Cumhuriyeti Giydirmek...
Fes, kalpak, şapka, başörtü, kravat, takunya, çarık, ayakkabı, önlük, üniforma, ipek, pamuk, yün, keten…Cumhuriyet’in ilanıyla birlikte ülkemiz Türk giyim tarzı ve estetiğinde büyük değişim yaşadı. Türkiye Araştırmaları Merkezimiz “Türkiye Cumhuriyeti'nde Gündelik Yaşam: Cumhuriyet'i Giydirmek" konuşma serisiyle yüzyıllık moda yolculuğumuza mercek tutuyor.
Fatih Sultan Mehmet Vakıf Üniversitesi Türkiye Araştırmaları Merkezi, Cumhuriyeti Giydirmek Konuşmaları serisinde şubat ayının konuğu olarak Dr. Öğr. Üyesi Çilem Tercüman'ı ağırladı. Moderatörlüğünü Dr.
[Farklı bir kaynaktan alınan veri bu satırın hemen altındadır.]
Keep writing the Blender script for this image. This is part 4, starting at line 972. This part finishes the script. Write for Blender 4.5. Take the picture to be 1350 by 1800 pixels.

Öğretim Üyesi Emine Tonta Ak'ın yaptığı konferansta konu başlığı “Modanın Emirberleri: Cumhuriyet Dönemi Türk Romanında Kılık Kıyafet Modası” idi.
Bir edebiyat araştırmacısı olduğunu hatırlatarak konuşmasına başlayan Çilem Tercüman, roman ve benzeri kurgu metinlerden yola çıkarak neden moda gibi sosyolojik bir olgu üzerine çalıştığını açıkladı. Türk romanında özellikle 1923-1940 yıllarında ilk gayenin batılı anlamda kusursuz bir kurguyla roman yazmaktan ziyade bireye ve topluma mesaj verebilmek olduğunu belirten Tercüman, romanların sadece moda değil din anlayışı, siyaset ve kültür gibi meseleleri araştırmaya uygun metinler olduğunu ayrıca nesir geleneğimizdeki zayıflıktan dolayı tarihçi, sosyolog ya da edebiyat araştırmacılarının da buna mecbur olduğunu belirtti.
Modernlik bir kod ise moda da onun amblemidir.
Jean Baudrillard’ın “Modernlik bir kod ise moda da onun amblemidir” sözünü alıntılayan Çilem Tercüman, '”Mesele bir cümleyle ancak böyle anlatılabilir” diyerek Baudrillard’ın bu cümleyle hem çok eski tarihlere götürülebilecek modanın moderniteyle bağlantısını vurgulayıp onun tarihini çizdiğini hem de modanın sadece moda olmadığına dikkat çekip modayı sınırlayan çizgileri sildiğini söyledi.
Çilem Tercüman, Türk romanında kılık kıyafet modası meselesini açıklamakta yardımcı olması için Mithat Cemal Kuntay'ın Üç İstanbul romanından örnekler vererek kılık kıyafetin benliğin kamuya en açık olan hali olduğunu, tapularımızı ya da banka hesaplarımızı göğsümüzde taşıyamayacağımızı belirtti. Bunun yanında roman yazarlarının halk nezdinde problemli buldukları konuları romanlarında tartıştıklarına vurgu yapan Tercüman, Hüseyin Rahmi Gürpınar’dan örnek vererek Gürpınar’ın romanında uzun bir diyalog varsa bunun yalnızca bir diyalogdan ibaret olmadığına ve yazarın burada okuyucuya bir şeyler anlatmaya çalıştığına dikkat çekti.
Modanın başkentinin her zaman için İstanbul olduğunu söyleyen Tercüman, Türkiye’ye modanın bu şehirden yayıldığını belirtti. Erken Cumhuriyet döneminde devletin tekstil pazarında yabancı ve gayrimüslim hakimiyetine karşı yerli terzileri ve modacıları teşvik etmeye çalışıldığını belirten Çilem Tercüman, bütün bu harekete rağmen Batılı modanın bilhassa Paris modasının önünün kesilemediğini ve aynı döngünün bir şekilde devam ettiğini ileri sürdü.
Son tahlilde döngü ne kadar hızlanırsa tükenişin de o kadar hızlı olduğunu söyleyen Tercüman bir ay biricik olunduğunu ikinci aydan itibaren bunun kaybedildiğini de hatırlattı. Programın sonunda gelen soruları yanıtlayan Çilem Tercüman, dinleyicilere teşekkür ederek konuşmasını sonlandırdı.